Monday, October 17, 2005

The Greater East Asia Co-Prosperity Sphere
Hyperlink. No one, save a few far right-wing Japanese nutjobs, can dispute the horrors visited upon the Chinese and Korean peoples by the Imperial Japanese Army between 1895 and 1945. And there is room for legitimate disagreement about visits to the Yasukuni Shrine by prominent Japanese politicians, especially Prime Minister Koizumi. But I have to laugh whenever the Chinese government makes a fuss about the shrine. After all, Mao Zedong killed a hell of a lot more Chinese between 1949 and 1976 than the Japanese did between 1931 and 1945, and yet the Chinese Communist Party actively encourages pilgrimages to view Mao's corpse, preserved and displayed a la Lenin, in its shrine off Tiananmen Square, in the very heart of Beijing.

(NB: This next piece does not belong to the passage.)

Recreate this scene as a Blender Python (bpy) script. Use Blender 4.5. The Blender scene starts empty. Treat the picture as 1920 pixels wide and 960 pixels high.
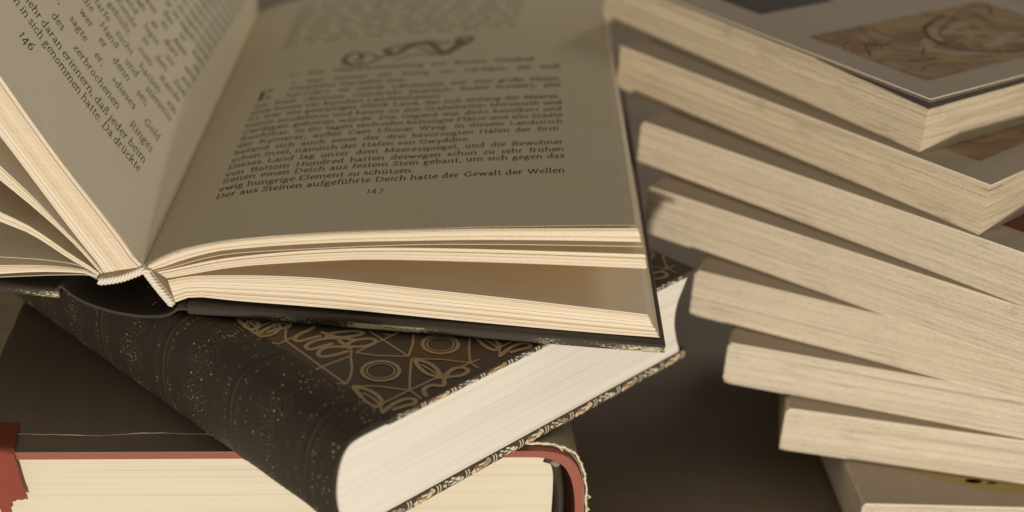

The Japanese occupation was monstrous; the crimes committed in the Emperor's name rival those of the Nazis in Russia. But more Chinese died - broken, starving, humiliated, and alone - from the Great Leap Forward and the Great Proletarian Cultural Revolution than from anything the Japanese did. The People's Republic of China will have every right to complain about Japanese officials visiting the Yasukuni Shrine the day after Mao's bloated corpse is finally put in the ground in an unmarked grave alongside his millions of victims.

The South Koreans, on the other hand, make a strong case about the offensiveness of the Yasukuni Shrine.